----- Provided data
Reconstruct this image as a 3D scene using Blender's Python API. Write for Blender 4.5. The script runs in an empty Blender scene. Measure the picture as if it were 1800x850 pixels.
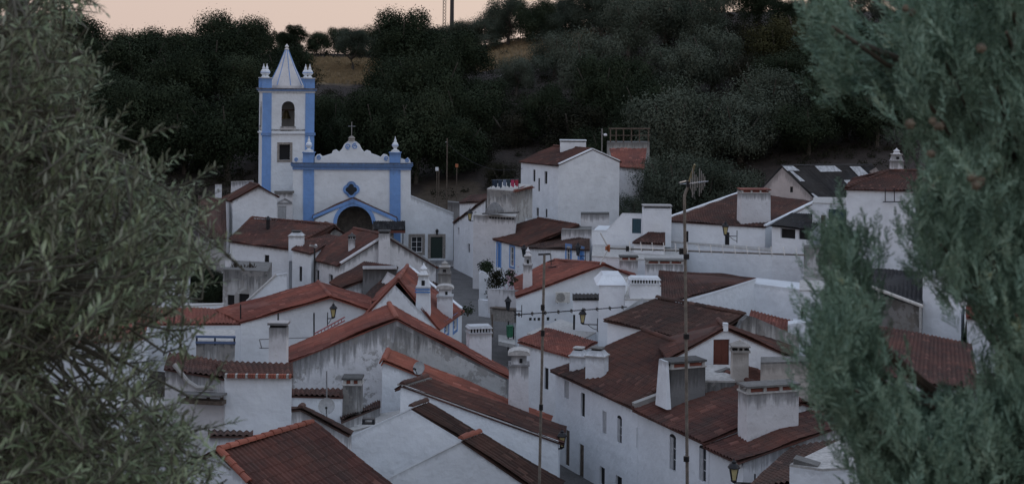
import bpy, math, random
from mathutils import Vector, noise
R = math.radians
S = bpy.context.scene
COL = S.collection
random.seed(7)

# ------------------------------------------------------------------ camera
F, HZ, CZ, ROLL = 2500.0, 130.0, 25.0, R(0.6)
cam = bpy.data.cameras.new('camera'); camo = bpy.data.objects.new('camera', cam); COL.objects.link(camo)
camo.location = (0, 0, CZ); camo.rotation_euler = (R(90), -ROLL, 0)
cam.sensor_width = 36; cam.lens = F / 1800 * 36; cam.shift_y = -(425 - HZ) / 1800
cam.clip_start = 0.1; cam.clip_end = 9000
cam.dof.use_dof = True; cam.dof.focus_distance = 62; cam.dof.aperture_fstop = 6.3
S.camera = camo

# ------------------------------------------------------------------ sky and sun
SUN_EL, SUN_AZ = R(1.6), R(38)          # azimuth from +Y towards +X: behind the hill, to the right
w = bpy.data.worlds.new('World'); S.world = w; w.use_nodes = True
nt = w.node_tree; bg = nt.nodes['Background']
sky = nt.nodes.new('ShaderNodeTexSky'); sky.sky_type = 'NISHITA'; sky.sun_disc = False
sky.sun_elevation = SUN_EL; sky.sun_rotation = SUN_AZ; sky.air_density = 1.0; sky.dust_density = 2.0; sky.ozone_density = 1.5
SKY_STRENGTH = 0.1
# the evening band above the horizon: peach low down, dull blue overhead
tc = nt.nodes.new('ShaderNodeTexCoord'); sep = nt.nodes.new('ShaderNodeSeparateXYZ'); nt.links.new(tc.outputs['Generated'], sep.inputs[0])
rp = nt.nodes.new('ShaderNodeValToRGB'); nt.links.new(sep.outputs['Z'], rp.inputs[0])
el = rp.color_ramp.elements
el[0].position = 0.0; el[0].color = (6.7, 5.4, 4.75, 1); el[1].position = 1.0; el[1].color = (4.5, 5.4, 7.3, 1)
for p, c in ((0.05, (6.75, 5.45, 4.85, 1)), (0.11, (6.8, 5.6, 5.2, 1)), (0.25, (6.2, 6.1, 6.8, 1)), (0.5, (5.1, 5.8, 7.3, 1))):
    e = el.new(p); e.color = c
mx = nt.nodes.new('ShaderNodeMix'); mx.data_type = 'RGBA'; mx.inputs['Factor'].default_value = 0.86
nt.links.new(sky.outputs[0], mx.inputs[6]); 
rx = nt.nodes.new('ShaderNodeValToRGB'); nt.links.new(sep.outputs['X'], rx.inputs[0]); ex = rx.color_ramp.elements
rm = nt.nodes.new('ShaderNodeMath'); rm.operation = 'MULTIPLY_ADD'; rm.inputs[1].default_value = .5; rm.inputs[2].default_value = .5; nt.links.new(sep.outputs['X'], rm.inputs[0]); nt.links.new(rm.outputs[0], rx.inputs[0])
ex[0].position = .35; ex[0].color = (.9, .88, .88, 1); ex[1].position = .6; ex[1].color = (1, 1, .97, 1)
ml = nt.nodes.new('ShaderNodeMix'); ml.data_type = 'RGBA'; ml.blend_type = 'MULTIPLY'; ml.inputs['Factor'].default_value = 1
nt.links.new(rp.outputs[0], ml.inputs[6]); nt.links.new(rx.outputs[0], ml.inputs[7])
nt.links.new(ml.outputs[2], mx.inputs[7]); nt.links.new(mx.outputs[2], bg.inputs[0])
bg.inputs[1].default_value = SKY_STRENGTH
sl = bpy.data.lights.new('sun', 'SUN'); sl.energy = 0.25; sl.angle = R(20); sl.color = (1, .78, .6)
so = bpy.data.objects.new('sun', sl); COL.objects.link(so)
so.rotation_euler = (R(90) - SUN_EL, 0, -SUN_AZ + R(180)); so.location = (60, 200, 120)
S.view_settings.view_transform = 'Standard'; S.view_settings.look = 'None'; S.view_settings.gamma = 1
S.view_settings.exposure = 0.36; S.view_settings.use_curve_mapping = False

# ------------------------------------------------------------------ pixel <-> world
def ray(px, py):
    u, v = px - 900.0, py - HZ
    c, s = math.cos(ROLL), math.sin(ROLL)
    return ((u * c + v * s) / F, (-u * s + v * c) / F)
def P(px, py, Y):
    a, b = ray(px, py); return Vector((a * Y, Y, CZ - b * Y))
def PZ(px, py, z):
    a, b = ray(px, py); Y = (CZ - z) / b; return Vector((a * Y, Y, z))
def XY(px, Y): return ray(px, 450)[0] * Y

# ------------------------------------------------------------------ terrain
def sm(t): t = max(0., min(1., t)); return t * t * (3 - 2 * t)
def gz(x, y):
    near = 23.25 - 0.305 * max(y - 2.5, 0.0)
    vil = 5.9 + min(max(x - 11, 0) * .17, 5.5) + min(max(-16 - x, 0) * .12, 3) * sm((y - 60) / 60)
    if y < 45: vil = min(vil, 5.9 + max(x - 11, 0) * .05)
    k = 1.2
    z = max(near, vil) + k * math.exp(-abs(near - vil) / k) * .35
    y0 = 150 - .22 * min(max(x - 5, 0), 60)
    if y > y0:
        zc = 26.0 + 2.4 * sm((x + 72) / 34) + 9.0 * sm((x + 25) / 62)
        t = (y - y0) / (272 - y0)
        if t < 1: h = vil + (zc - vil) * (0.75 * t + 0.25 * sm(t))
        else: h = zc - min((y - 272) * .03, 12)
        z = h + .5 * noise.noise(Vector((x * .06, y * .06, 0))) * min(1, t * 6)
    return z

# ------------------------------------------------------------------ materials
MATS = {}
def new_mat(name):
    m = bpy.data.materials.new(name); m.use_nodes = True
    return m, m.node_tree, m.node_tree.nodes['Principled BSDF']
def N(nt, t, **kw):
    n = nt.nodes.new('ShaderNode' + t)
    for k, v in kw.items(): setattr(n, k, v)
    return n
def noise_n(nt, vec, scale, detail=4, rough=.6):
    n = N(nt, 'TexNoise'); n.inputs['Scale'].default_value = scale; n.inputs['Detail'].default_value = detail; n.inputs['Roughness'].default_value = rough
    if vec is not None: nt.links.new(vec, n.inputs['Vector'])
    return n
def ramp(nt, fac, stops):
    r = N(nt, 'ValToRGB'); e = r.color_ramp.elements
    e[0].position, e[1].position = stops[0][0], stops[-1][0]
    def c4(c): return (c, c, c, 1) if isinstance(c, (int, float)) else (*c, 1)
    e[0].color, e[1].color = c4(stops[0][1]), c4(stops[-1][1])
    for p, c in stops[1:-1]: q = e.new(p); q.color = c4(c)
    nt.links.new(fac, r.inputs[0]); return r
def mixc(nt, fac, a, b, blend='MIX'):
    m = N(nt, 'Mix', data_type='RGBA', blend_type=blend)
    for sock, val in ((m.inputs[0], fac), (m.inputs[6], a), (m.inputs[7], b)):
        if hasattr(val, 'is_output'): nt.links.new(val, sock)
        elif isinstance(val, (int, float)): sock.default_value = val
        else: sock.default_value = (*val, 1)
    return m.outputs[2]
def mathn(nt, op, a, b=0.0):
    m = N(nt, 'Math', operation=op)
    for i, v in enumerate((a, b)):
        if hasattr(v, 'is_output'): nt.links.new(v, m.inputs[i])
        else: m.inputs[i].default_value = v
    return m.outputs[0]
def mapping(nt, vec, sc, loc=(0, 0, 0)):
    m = N(nt, 'Mapping'); m.inputs['Scale'].default_value = sc; m.inputs['Location'].default_value = loc
    nt.links.new(vec, m.inputs[0]); return m.outputs[0]
def bump(nt, b, h, strength=.4, dist=.02):
    n = N(nt, 'Bump'); n.inputs['Strength'].default_value = strength; n.inputs['Distance'].default_value = dist
    nt.links.new(h, n.inputs['Height']); nt.links.new(n.outputs[0], b.inputs['Normal'])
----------
▶ [Your instructions]: Return only the lines from the start of the data through the line that contains "S.camera = camo", please, copying them exactly and omitting all pictures.

▶ [Full answer]:
Reconstruct this image as a 3D scene using Blender's Python API. Write for Blender 4.5. The script runs in an empty Blender scene. Measure the picture as if it were 1800x850 pixels.
import bpy, math, random
from mathutils import Vector, noise
R = math.radians
S = bpy.context.scene
COL = S.collection
random.seed(7)

# ------------------------------------------------------------------ camera
F, HZ, CZ, ROLL = 2500.0, 130.0, 25.0, R(0.6)
cam = bpy.data.cameras.new('camera'); camo = bpy.data.objects.new('camera', cam); COL.objects.link(camo)
camo.location = (0, 0, CZ); camo.rotation_euler = (R(90), -ROLL, 0)
cam.sensor_width = 36; cam.lens = F / 1800 * 36; cam.shift_y = -(425 - HZ) / 1800
cam.clip_start = 0.1; cam.clip_end = 9000
cam.dof.use_dof = True; cam.dof.focus_distance = 62; cam.dof.aperture_fstop = 6.3
S.camera = camo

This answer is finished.